Monday, October 29, 2007

One of Our Most Charming Favourites of the Stage

Two things we can say with certainty about Eleanor Bufton (1842-1893) was that she was one of the leading actresses of the Victorian period and that she came from Radnorshire.

The Dictionary of National Biography, she was well enough known to be listed in that august work, has it that she was born in Llanbister in 1842, the illegitimate daughter of an illiterate mother, one Mary Bufton. I'm not so sure. The 1881 census lists her husband Arthur Swanborough, actor-manager of the Strand theatre and his mother-in-law, an Esther Bufton who was born in Knill around 1812. Eleanor was away from home in Liverpool and her birthplace looks for all the world like Evenjobb. The 1871 census confirms that mother and daughter were born in Radnorshire. Eleanor had married Arthur Swanborough, his real name was Smith, in 1860 and the pair are listed under that surname in the 1861 census, again mother Esther is living with her daughter. Miss Bufton's age varies quite widely in these records, in 1861 she was 26, by 1871 she had aged a mere three years and was 29, while by 1881 she was 41, when she died in 1893 her age is given as 58, all of which suggests to me that she was born around 1835.
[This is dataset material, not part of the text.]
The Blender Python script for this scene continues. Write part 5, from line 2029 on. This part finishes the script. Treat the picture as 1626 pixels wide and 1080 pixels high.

In 1871 Eleanor Bufton hit the headlines when she was involved in a minor railway accident which left her cut about the head and bruised. She successfully sued the Metropolitan Railway Company, her acting ability perhaps proved by the jury's award of £1600 in damages. In 1880 Miss Bufton was again on the front pages when she was the victim of an outrageous attack while walking home from the theatre. The perpetrator was never found, perhaps it was a shareholder of the Railway Company.

There are some photographs of Eleanor and her daughters Vere and Gussie here.

1 comment:

Anonymous said...

Some additional information, it looks as if Eleanor was the daughter of John Bufton and his wife Esther - a Radnorshire blacksmith who moved to Birmingham when his daughter was quite young - they were there by 1841.